In dieser existentiellen Begegnung mit Gott werden wir gezeichnet, zugleich verletzt und gesegnet. Das Leiden, das unser Leben mit Jesus Christus oft auch hervorruft, wird Teil unseres Lebens. Wir behalten die Narben und können doch Gott loben, dass er sie hat heilen lassen und dass sie für uns ein Zeugnis seiner Liebe geworden sind.

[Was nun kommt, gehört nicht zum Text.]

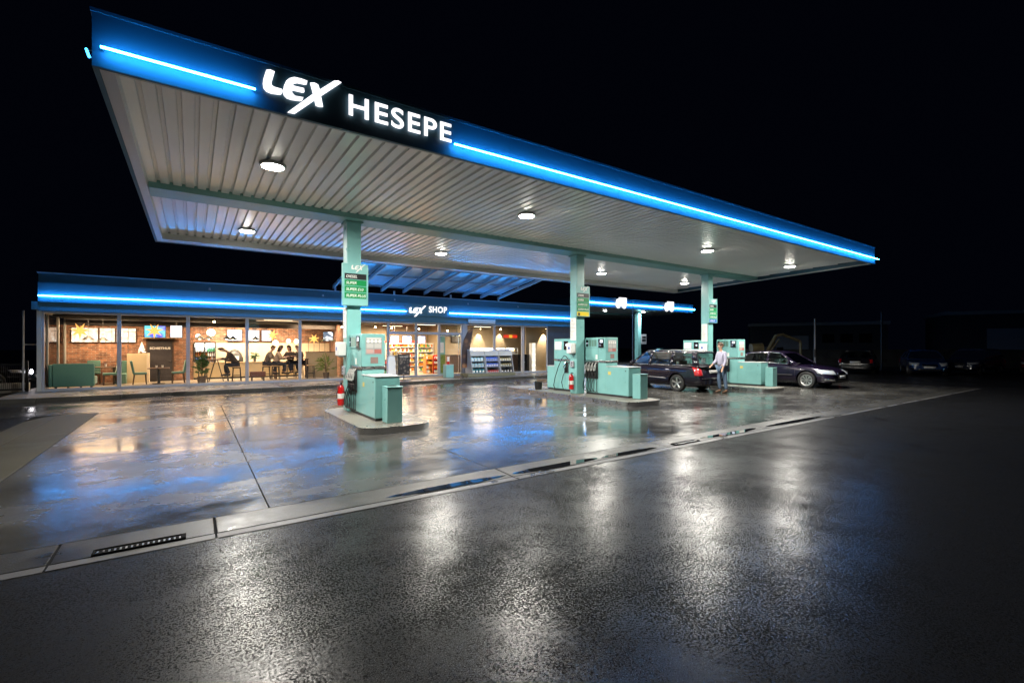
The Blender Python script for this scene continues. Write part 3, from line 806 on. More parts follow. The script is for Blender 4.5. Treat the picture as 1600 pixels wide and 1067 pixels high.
# rooftop strip and floodlight pegs on fascia
led_strip('light_strip', 'blue light strip on the shop front, between the building corner and the small white logo', (-4.34,22.13,3.40), (8.75,22.13,3.415), .019, M['led'], (0,1,0))
led_strip('light_strip', 'blue light strip on the shop front, after the small white SHOP lettering', (11.12,22.13,3.415), (20.4,22.13,3.42), .019, M['led'], (0,1,0))
t = logo((8.90, 22.17, 3.34), .97, M['sign']); t.name = 'logo_sign'; tag(t, 'small white backlit LEX logo on the shop fascia', 'illuminated sign')
sign_text('white backlit letters spelling SHOP on the shop fascia', 'SHOP', 9.97, 10.98, 22.15, 3.42, .30, M['sign'], off=.012)
cam0 = None
for k, x in enumerate((0.55, 4.85, 8.2, 12.3, 15.6)):
    t = thing('camera_dome', 'tiny grey fitting on the shop parapet, ' + ['above the second cafe window', 'above the cafe window beside the first column', 'above the doorway, beside the first roof post', 'beyond the small white lettering', 'nearest the dark clad end of the shop'][k], 'fitting', (x, 22.29, 3.97), group='small fittings along the shop parapet')
    MB().cyl(0,-.03,-.04,.03,.045,.03,12).box(-.03,.03,-.03,.01,.03,.05).build('dome', M['grey'], t)
# glass roof over the entrance
pg = thing('glass_roof', 'blue-lit glass roof on sloping steel rafters above the shop entrance', 'glass roof', (9.5, 22, 4.3))
sl = .145; x0r, x1r = 5.35, 14.35; N_ = 9
def zr(y): return 4.36 + (22.3-y)*sl
for k in range(N_):
    x = x0r + (x1r-x0r)*k/(N_-1)
    b = MB().prism([(22.5-22,zr(22.5)-4.3),(22.5-22,zr(22.5)+.16-4.3),(17.0-22,zr(17.0)+.16-4.3),(17.0-22,zr(17.0)+.04-4.3)], 'x', x-9.5-.04, x-9.5+.04)
    b.build('rafter', M['grey'], pg, bevel=.005)
for y in (22.1, 20.4, 18.7, 17.2):
    MB().box(x0r-9.5,x1r-9.5,y-22-.03,y-22+.03,zr(y)+.165-4.3,zr(y)+.21-4.3).build('purlin', M['grey'], pg)
for k in range(N_-1):
    a = x0r + (x1r-x0r)*k/(N_-1) - 9.5 + .02; c = a + (x1r-x0r)/(N_-1) - .04
    MB().quad((a,.5,zr(22.5)+.225-4.3),(c,.5,zr(22.5)+.225-4.3),(c,-5.1,zr(16.9)+.225-4.3),(a,-5.1,zr(16.9)+.225-4.3)).build('glass_panel', M['roofglass'], pg, fix=False)
for x in (5.4, 8.2, 11.3, 14.3):
    MB().box(x-9.5-.035,x-9.5+.035,.3,.37,-.08,.10).build('post', M['grey'], pg)
# ------------------------------------------------------------------ interior lighting
def area(name, x, y, z, sx, sy, e, col, parent=None):
    l = bpy.data.lights.new(name, 'AREA'); l.shape = 'RECTANGLE'; l.size = sx; l.size_y = sy; l.energy = e; l.color = col
    o = bpy.data.objects.new(name, l); COL.objects.link(o); o.location = (x, y, z); o.parent = parent
    return o
def ceiling_lamp(x, y, z, e, col, label, sx=1.2, sy=.12, em=10):
    t = thing('ceiling_lamp', label, 'ceiling lamp', (x, y, z), group='strip lamps on the shop ceiling')
    MB().box(-sx/2,sx/2,-sy/2,sy/2,.002,.05).build('housing', M['dark'], t)
    MB().box(-sx/2+.02,sx/2-.02,-sy/2+.01,sy/2-.01,-.008,.001).build('diffuser', emat('diffuser_'+name_id(), col, em), t)
    area('glow', 0, 0, -.03, sx*1.5, .5, e, col, t)
_n = [0]
def name_id(): _n[0] += 1; return str(_n[0])
WARM = (1,.67,.38); WARM2 = (1,.76,.50)
ceiling_lamp(-2.9, 24.9, 2.86, 82, WARM, 'warm strip lamp over the corner cafe table', em=3)
ceiling_lamp(-.2, 25.0, 2.86, 60, WARM, 'warm strip lamp over the cafe table by the dark door', em=3)
ceiling_lamp(1.4, 26.6, 2.86, 112, WARM2, 'warm strip lamp over the bottle fridge and counter', em=3)
ceiling_lamp(3.7, 26.3, 2.86, 125, WARM2, 'warm strip lamp over the menu screens', em=3)
ceiling_lamp(5.3, 25.6, 2.86, 75, WARM, 'warm strip lamp over the beige partition', em=3)
ceiling_lamp(3.2, 23.5, 2.86, 26, WARM, 'added fill lamp just inside the glass over the seated group', em=3)  # added lamp that brightens the faces and table below it
ceiling_lamp(9.6, 26.4, 2.86, 220, (1,.74,.46), 'warm strip lamp over the snack shelves', em=3)
ceiling_lamp(10.6, 24.0, 2.86, 85, (1,.78,.54), 'warm strip lamp just inside the open door', em=3)
ceiling_lamp(14.6, 24.6, 2.86, 75, (1,.80,.56), 'warm strip lamp over the dark counter', em=3)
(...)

Was sagt uns Jeremia heute? Jesus gehören wir mit allen Konsequenzen. In Zeiten der Verlassenheit können wir an ihm festhalten wie Jeremia und seine Kraft spüren. Darin werden wir zu einem Zeugnis für Jesus, das er durch uns wirkt, wenn wir uns selbst nicht mehr im Griff haben. Die Erfahrung "Gott ist ein starker Held" machen wir oft gegen allen Augenschein. Gut, wenn wir in unserem Tagebuch hinter den Bekenntnissen unserer Verzweiflung immer wieder diese Erfahrungen festhalten, die uns Kraft geben in der Anfechtung.